Para poder incomodar com mais eficiência, Lyons tem de falar no jargão da empresa: KPI, DRI, SLA, TOFU, MOFU, SFTC e SMB. “Parece que desembarquei numa ilha remota onde um bando de gente vive há anos em isolamento, criando as próprias regras, e rituais, e religião, e linguagem”. Toda empresa tem a própria cultura. Mas no setor de tecnologia, escreve Lyons, talvez a palavra mais correta seja culto. Os valores e a missão da Hubspot estão contidos numa apresentação de PowerPoint de 128 slides, criado por Dharmesh Shah, um dos cofundadores da companhia. “Dharmesh acredita ser uma espécie de guru da administração new age, uma pessoa que pode ensinar as outras como administrar uma empresa — o que é estranho, porque, como descubro meses depois, ele não administra o departamento de engenharia e, até onde pude notar, ele não parece ter nenhuma função no dia a dia da Hubspot.”

Um dos itens da cultura da empresa é a linguagem, que Lyons chama de HubSpeak.
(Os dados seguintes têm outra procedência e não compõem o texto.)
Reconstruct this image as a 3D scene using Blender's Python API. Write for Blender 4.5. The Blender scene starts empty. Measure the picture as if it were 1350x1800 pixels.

Quando uma pessoa pede demissão ou é demitida, o evento é chamado de “formatura”. “Isso realmente acontece. Recebíamos e-mails dizendo: ‘Equipe, só para informar que Derek se formou na Hubspot e estamos empolgados para ver como ele vai usar seus superpoderes na próxima grande aventura!” Os superpoderes, claro, são uma referência ao conhecimento que os rock stars ou superstars — também chamados de funcionários — adquiriram na Hubspot.

Esses são apenas alguns dos muitos exemplos de Disrupted que beiram o inacreditável. Boa parte do livro é engraçadíssima (de novo, para quem está lendo, pois Lyons deixa bem claro que tem vontade de chorar ao perceber onde amarrou o burro). Mas o subtexto é sombrio. Lyons descreve o que é essencialmente uma operação industrial, não tecnológica. “A empresa começou como um negócio de vendas em busca de um produto. A tecnologia pode não impressionar, mas olhe o crescimento das receitas!” (A Hubspot tem capital aberto desde outubro de 2014 e um valor de mercado de 1,54 bilhão de dólares.) É por isso que a empresa atraiu tantos investidores de risco. E é com a fachada da “diversão” de trabalhar numa startup, do vocabulário bem-humorado, que essas empresas conseguem contratar jovens dispostos a ganhar um salário de 35.000 dólares anuais para trabalhar sob pressão psicológica tremenda e constante em salas cavernosas e abarrotadas. “Você pode dizer a elas que não está fazendo isso para economizar dinheiro em espaço de escritório, mas porque é assim que a geração delas gosta de trabalhar”, escreve Lyons.

Em julho do ano passado, Cranium, diretor da Hubspot e um dos personagens principais de Disrupted, foi demitido. Cranium foi desligado (ou melhor, “formou-se”) por tentar obter por vias ilícitas a cópia do manuscrito de um livro — Disrupted. Depois de uma investigação, o caso foi arquivado sem conclusões definitivas. No epílogo, Lyons diz que não sabe se seu computador foi hackeado ou se a editora ou sua casa foram invadidas (ele até mesmo suspeita que seu lixo possa ter sido revirado). Talvez o maior elogio ao livro de Lyons tenha partido da própria empresa.

Em tempo: além de Disrupted e do blog Fake Steve Jobs (os arquivos estão disponíveis na internet), Lyons é um dos roteiristas da excelente série Silicon Valley, cuja terceira temporada acaba de começar a ser exibida no canal por assinatura HBO.